Elle procure des services sur place et à distance.
Elle est opératrice de la rareté et médiatrice de l'abondance.
C'est le temps de la segmentation et des marchés de niche. On ne peut avoir l'ambition de tout procurer à tous les publics.

Dans cette incertitude, quelle est la clé qui permet d'entreprendre, de décider, de définir des objectifs ?
C'est tout simplement la politique. Ce sont les politiques publiques. Les politiques publiques locales.

Considérant l'offre de culture, d'information et de loisir, marchande ou non, considérant l'état du numérique, en réseau ou non, considérant les stratégies des usagers-consommateurs pour s'approvisionner et s'approprier les oeuvres, considérant les besoins des populations en matière de lieux publics, de lien social, de biens culturels et le loisir, d'information...
... Quelle politique publique est-elle appropriée ? Quels choix peuvent être faits ? Quelles priorités dégager ?

A chaque collectivité territoriale d'en décider.

 

Souvenons-nous que l'avenir,
ni ne nous appartient,
ni ne nous échappe absolument

Épicure, Lettre sur le bonheur


Notes

(1) http://www.ruedesboulets.com/spip.php?article112.

(2) Streaming : déchargement en flux permettant d'écouter et de voir sur son ordinateur sans qu'un fichier complet y soit transféré. Le web permet de déclencher un streaming, mais ce dernier n'est pas du web.

(3) DRM : Digital right management.

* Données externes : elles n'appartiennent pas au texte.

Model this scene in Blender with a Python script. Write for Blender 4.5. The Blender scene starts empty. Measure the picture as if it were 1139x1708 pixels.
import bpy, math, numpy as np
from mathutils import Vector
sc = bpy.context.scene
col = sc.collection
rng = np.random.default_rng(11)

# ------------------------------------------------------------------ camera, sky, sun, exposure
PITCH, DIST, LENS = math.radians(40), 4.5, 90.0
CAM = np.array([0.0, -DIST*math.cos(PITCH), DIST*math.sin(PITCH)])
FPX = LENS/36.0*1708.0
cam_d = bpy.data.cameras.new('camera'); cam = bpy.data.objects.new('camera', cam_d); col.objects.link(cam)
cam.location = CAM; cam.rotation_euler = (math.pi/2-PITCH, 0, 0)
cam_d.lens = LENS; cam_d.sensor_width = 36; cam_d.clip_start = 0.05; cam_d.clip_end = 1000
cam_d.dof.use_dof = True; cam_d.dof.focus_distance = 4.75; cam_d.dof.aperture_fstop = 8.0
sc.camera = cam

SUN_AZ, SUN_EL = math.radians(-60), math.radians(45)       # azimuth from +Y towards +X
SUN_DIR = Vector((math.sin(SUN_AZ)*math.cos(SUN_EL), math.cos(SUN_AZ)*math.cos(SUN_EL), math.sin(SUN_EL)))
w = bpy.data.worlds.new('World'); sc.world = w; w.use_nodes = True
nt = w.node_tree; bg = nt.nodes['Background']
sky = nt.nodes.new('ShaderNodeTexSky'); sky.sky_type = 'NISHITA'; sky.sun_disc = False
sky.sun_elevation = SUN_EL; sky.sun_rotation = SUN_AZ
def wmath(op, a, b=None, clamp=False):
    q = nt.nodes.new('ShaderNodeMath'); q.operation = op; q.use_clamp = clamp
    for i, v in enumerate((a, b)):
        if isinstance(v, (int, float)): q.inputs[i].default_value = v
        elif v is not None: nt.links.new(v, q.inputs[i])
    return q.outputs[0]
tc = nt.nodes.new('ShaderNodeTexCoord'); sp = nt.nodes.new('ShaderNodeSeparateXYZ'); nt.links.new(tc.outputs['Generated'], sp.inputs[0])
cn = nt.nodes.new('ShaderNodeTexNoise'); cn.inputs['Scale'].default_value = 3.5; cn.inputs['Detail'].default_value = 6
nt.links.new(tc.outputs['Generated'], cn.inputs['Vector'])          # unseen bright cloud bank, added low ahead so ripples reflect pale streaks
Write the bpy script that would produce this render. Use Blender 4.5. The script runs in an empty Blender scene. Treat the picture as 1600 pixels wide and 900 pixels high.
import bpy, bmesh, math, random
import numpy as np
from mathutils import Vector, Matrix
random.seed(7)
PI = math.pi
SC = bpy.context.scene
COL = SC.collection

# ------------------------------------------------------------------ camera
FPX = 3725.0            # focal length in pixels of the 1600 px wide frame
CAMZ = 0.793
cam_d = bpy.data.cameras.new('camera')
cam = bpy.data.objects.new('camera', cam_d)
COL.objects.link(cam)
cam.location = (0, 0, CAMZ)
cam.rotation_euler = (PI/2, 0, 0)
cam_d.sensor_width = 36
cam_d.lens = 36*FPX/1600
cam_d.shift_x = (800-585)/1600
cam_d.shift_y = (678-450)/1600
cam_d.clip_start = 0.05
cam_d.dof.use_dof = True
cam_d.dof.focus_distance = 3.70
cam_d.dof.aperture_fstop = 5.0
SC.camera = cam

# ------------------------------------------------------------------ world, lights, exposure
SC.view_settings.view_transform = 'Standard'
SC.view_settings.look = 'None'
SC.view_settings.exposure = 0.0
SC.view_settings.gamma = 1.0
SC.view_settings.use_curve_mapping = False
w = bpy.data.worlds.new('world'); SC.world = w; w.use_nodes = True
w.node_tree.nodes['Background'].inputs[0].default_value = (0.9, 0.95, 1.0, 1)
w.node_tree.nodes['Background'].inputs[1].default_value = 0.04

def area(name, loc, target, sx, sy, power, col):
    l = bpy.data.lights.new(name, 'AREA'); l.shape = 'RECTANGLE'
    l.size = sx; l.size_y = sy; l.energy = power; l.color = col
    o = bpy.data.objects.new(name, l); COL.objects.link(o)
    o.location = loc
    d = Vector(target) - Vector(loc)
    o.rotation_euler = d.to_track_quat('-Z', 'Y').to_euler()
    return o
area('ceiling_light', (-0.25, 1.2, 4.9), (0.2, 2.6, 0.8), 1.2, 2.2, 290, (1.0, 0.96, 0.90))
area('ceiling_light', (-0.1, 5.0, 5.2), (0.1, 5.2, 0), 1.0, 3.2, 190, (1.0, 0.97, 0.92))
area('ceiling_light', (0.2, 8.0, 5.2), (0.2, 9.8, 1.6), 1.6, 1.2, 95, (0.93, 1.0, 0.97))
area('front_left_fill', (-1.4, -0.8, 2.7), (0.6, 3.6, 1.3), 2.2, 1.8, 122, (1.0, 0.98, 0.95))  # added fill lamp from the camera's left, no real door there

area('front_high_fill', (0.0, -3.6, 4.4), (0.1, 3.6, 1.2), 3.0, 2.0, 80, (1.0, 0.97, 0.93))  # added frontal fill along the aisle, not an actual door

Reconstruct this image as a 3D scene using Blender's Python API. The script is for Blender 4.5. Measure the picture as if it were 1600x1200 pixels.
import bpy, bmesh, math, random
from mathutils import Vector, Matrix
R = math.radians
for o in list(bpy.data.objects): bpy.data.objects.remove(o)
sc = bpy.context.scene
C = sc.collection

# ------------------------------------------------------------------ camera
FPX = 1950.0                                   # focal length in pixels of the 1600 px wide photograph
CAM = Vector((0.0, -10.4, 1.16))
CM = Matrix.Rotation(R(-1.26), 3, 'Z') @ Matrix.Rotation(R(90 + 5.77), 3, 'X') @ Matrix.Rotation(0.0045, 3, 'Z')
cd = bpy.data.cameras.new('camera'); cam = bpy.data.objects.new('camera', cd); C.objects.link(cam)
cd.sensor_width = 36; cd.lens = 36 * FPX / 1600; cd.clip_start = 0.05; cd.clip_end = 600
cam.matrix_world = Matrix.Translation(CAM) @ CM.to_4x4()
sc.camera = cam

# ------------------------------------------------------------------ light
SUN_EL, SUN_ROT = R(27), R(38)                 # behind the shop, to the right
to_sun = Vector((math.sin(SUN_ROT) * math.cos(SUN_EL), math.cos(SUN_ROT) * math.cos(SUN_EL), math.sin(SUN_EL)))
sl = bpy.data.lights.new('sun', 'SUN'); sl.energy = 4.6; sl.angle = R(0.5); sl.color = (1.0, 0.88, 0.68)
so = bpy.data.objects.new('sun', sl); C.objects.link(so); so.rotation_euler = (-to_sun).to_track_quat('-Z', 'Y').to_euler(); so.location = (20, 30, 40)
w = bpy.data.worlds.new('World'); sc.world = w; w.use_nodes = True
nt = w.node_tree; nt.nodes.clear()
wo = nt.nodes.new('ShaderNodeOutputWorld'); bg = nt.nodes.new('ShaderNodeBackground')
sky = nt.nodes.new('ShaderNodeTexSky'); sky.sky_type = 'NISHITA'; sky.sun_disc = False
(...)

Logiciel permettant de contrôler et brider l'utilisation et la pérennité d'un fichier numérique.

(4) Biblioses@ame ( http://www.bpi.fr/ress.php.id_c=30&id_rubrique1=67), de la Bibliothèque publique d'information, et les Guichets du savoir ( http://www.guichetsdusavoir.org), de la bibliothèque municipale de Lyon.

(5) Projet européen lancé par le Président de la BnF Jean-Noël Jeanneney et nommé dans un premier temps " Bibliothèque numérique européenne ".

(6) http://www.bmlisieux.com.

(7) avec le concept d'EPN (environnement numérique de travail) : l'étudiant ou le chercheur, grâce à son mot de passe, a accès de partout aux ressources et services auquel il a droit.

(8) du nom d'une courte émission de la chaîne de télévision France2 qui présente les technologies de l'information nomades.